I think about leaving. I know, no matter where you go, there you are, but by the same token, I could be me anywhere. Anywhere on earth.
A friend planned to move to France upon retirement, but it turned out she still has family obligations that held her at home. I don’t have those obligations.
Would I stay in the States? I wouldn’t have to. (Seriously, States, President Donald Trump?) Would I stay in a city? I think I need to be close to an MRI machine. And croissants. Would I need the English language? Well, that would certainly give my neurons a workout: learning German or Italian.
Freedom, though. Incredible.
I suppose if I’m old enough to be free of my location, I’d be old enough to want the familiar, though.
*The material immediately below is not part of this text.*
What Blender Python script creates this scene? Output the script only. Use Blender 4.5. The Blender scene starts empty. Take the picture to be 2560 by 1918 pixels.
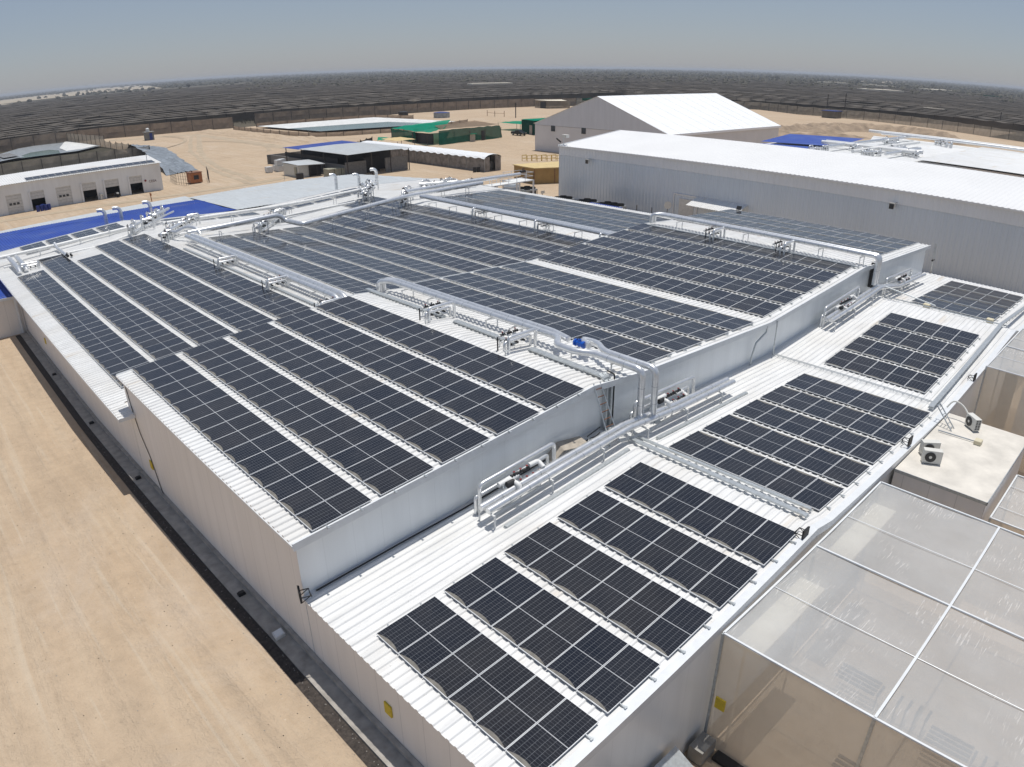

4 responses to “Where I Could Live”
That’s a serious consideration. Or maybe the opposite, depending on how independent you really can be. And how solitary. I could be solitary. I toy with the idea of living in a campervan and just moving from one pretty place to another. It won’t happen, though – by the time I’m alone, my vision won’t be good enough for that. Getting old is the pits.
Have you followed the blog at https://suebobdavis.com? Sue Bob is in a camper and recently stopped in Santa Fe for a mammogram. Not sure how old she is, exactly. One hears about elderly people opting to live on cruise ships instead of nursing homes. I wonder if it is an urban legend.
No, they really do. Old women, mostly, of course. I’ve come across a few on Silversea. As long as they’re just plain old, not sick, it’s a lovely way to be comfortable and very well looked after.
Big Dot – I hear it costs less than a nursing home. Hm. I could be an old woman without a country.